Pour faciliter la preuve du délit douanier de blanchiment, il est institué une, présomption d’origine illicite des fonds lorsque les conditions matérielles, juridiques ou financières de l’opération d’exportation, d’importation, de transfert ou de compensation ne paraissent obéir à d’autre motif que de dissimuler que les fonds ont une telle origine. En outre, le projet de loi habilite le Gouvernement à transposer par ordonnance le « paquet européen anti-blanchiment et financement du terrorisme » (directive (UE) 2015/849 et règlement (UE) 2015/847 du 20 mai 2015).
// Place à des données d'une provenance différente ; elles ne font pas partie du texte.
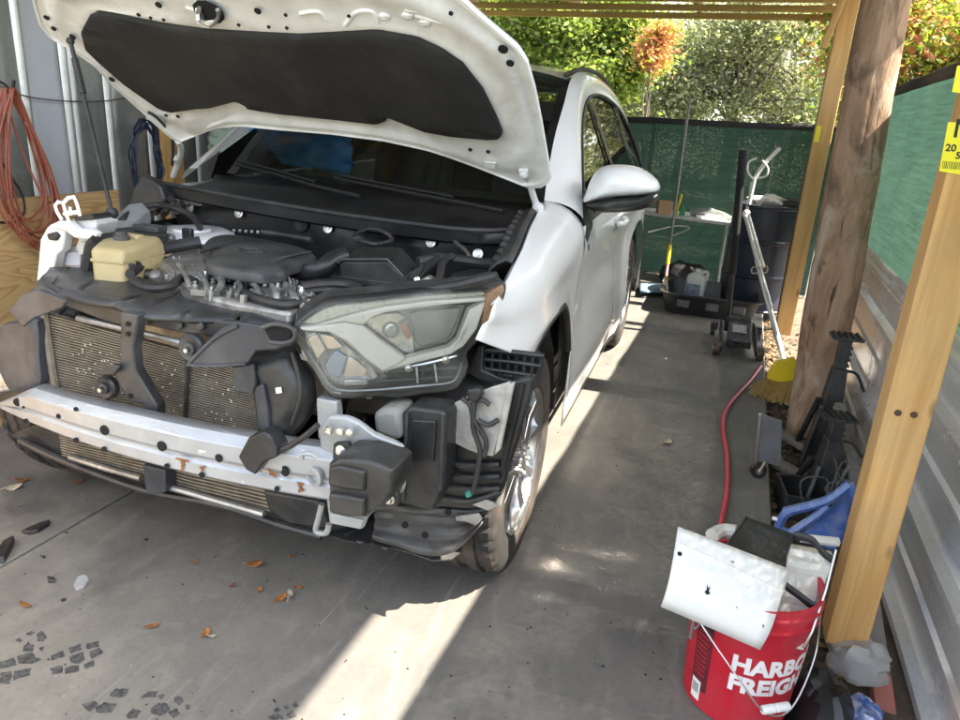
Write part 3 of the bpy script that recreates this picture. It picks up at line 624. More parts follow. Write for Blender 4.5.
# rear of fender between arch and door
panel('fender_rear', .468, .583, lambda u: .30, lambda u: max(.62, .0), MPT, 6, 8) if False else None
fd = panel('front_door', .596, 1.765, lambda u: .305, belt, MPT, 34, 22); rd = panel('rear_door', 1.772, 2.80, lambda u: .305 if u < 2.24 else max(.305, ARC[1]+math.sqrt(max(0, .468**2-(u-WB-.02)**2))), belt, MPT, 30, 22)
panel('rear_quarter', 2.807, 3.62, lambda u: max(.28, ARC[1]+math.sqrt(max(0, .468**2-(u-WB-.02)**2))) if u < WB+.02+.468 else .28, lambda u: belt(u)+.02, MPT, 26, 20)
panel('rocker', .464, 2.22, lambda u: .205+max(0, .95-u)*.19, lambda u: .30, MPT, 30, 6); panel('rocker_trim', .75, 2.22, lambda u: .17, lambda u: .206, MBP, 10, 2, d=.004)
# door shadow gap backing
panel('door_frame_inner', .50, 3.5, lambda u: .32 if u < 2.2 else .86, lambda u: belt(u)-.01, MBP, 20, 4, d=-.045)
# handles
for u in (1.55, 2.56):
    hb = MB(); c = [P_side(u+dx, .955+dz, .0) for dx, dz in ()]
    p = [P_side(u-.10, .952, .012), P_side(u-.07, .955, .036), P_side(u, .957, .042), P_side(u+.07, .957, .036), P_side(u+.10, .957, .012)]
    hb.tube(spline(p, 5), .013, 8); part('door_handle', hb, MPT, fd if u < 2 else rd)
# greenhouse
top = [(.66, 1.055), (.80, 1.14), (1.0, 1.255), (1.25, 1.385), (1.5, 1.475), (1.75, 1.525), (2.1, 1.548), (2.5, 1.535), (2.8, 1.49), (3.0, 1.41), (3.12, 1.30), (3.17, 1.15)]
rail = [(.585, .752, 1.118), (.72, .728, 1.215), (.92, .700, 1.345), (1.18, .672, 1.475), (1.42, .640, 1.572), (1.72, .610, 1.628), (2.1, .598, 1.652), (2.55, .598, 1.645), (2.95, .60, 1.605), (3.3, .61, 1.52), (3.5, .64, 1.36), (3.62, .69, 1.16)]
b = MB(); R1 = spline([P_side(u, z) for u, z in top], 4); R2 = spline([(v_, u_, z_) for u_, v_, z_ in rail], 4)
b.grid([[a.lerp(c, t)+V((.016*math.sin(PI*t), 0, .014*math.sin(PI*t))) for t in [k/6 for k in range(7)]] for a, c in zip(R1, R2)]); part('side_frame', b, MPT, smooth=60)
def dlo(name, u0, u1, d=-.012):
    def hi(u):
        for p, q in zip(top, top[1:]):
            if u <= q[0]: return p[1]+(q[1]-p[1])*(u-p[0])/(q[0]-p[0])
        return top[-1][1]
    return panel(name, u0, u1, lambda u: min(belt(u)+.012, hi(u)-.001), lambda u: hi(u)-.004, MGS, 22, 8, d)
dlo('front_window', .84, 1.73); dlo('rear_window', 1.79, 2.66); dlo('quarter_window', 2.69, 3.13)
b = MB()
b.grid([[P_side(u+du, z, .003) for z in [1.045+.475*j/8 for j in range(9)]] for u, du in ((1.725, 0), (1.80, 0))]); part('pillar_trim', b, MBP)
b = MB(); b.grid([[P_side(u, z, .0) for z in [1.06+.45*j/8 for j in range(9)]] for u in (2.655, 2.695)]); part('pillar_trim', b, MBP)
b = MB(); b.tube(spline([P_side(u, belt(u)+.008, .004) for u in [.66+.3*i for i in range(9)]], 3), .010, 6); part('belt_moulding', b, MBP)
b = MB(); b.tube(spline([P_side(u, z-.006, -.002) for u, z in top], 4), .010, 6); part('window_seal', b, MRUB)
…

La législation française sera adaptée pour renforcer la transparence en matière notamment d’accès à l’information sur les bénéficiaires effectifs et le contrôle des flux vers les juridictions non coopératives et des compétences des cellules de renseignement financier. Par ailleurs, le Gouvernement est habilité à prendre par ordonnance des mesures connexes à ces mesures pour faire évoluer notre dispositif national de gel des avoirs, en particulier pour étendre le champ des avoirs susceptibles d’être gelés. La mise en œuvre de ces mesures permettra de placer la France en première ligne en matière de lutte contre le financement du terrorisme.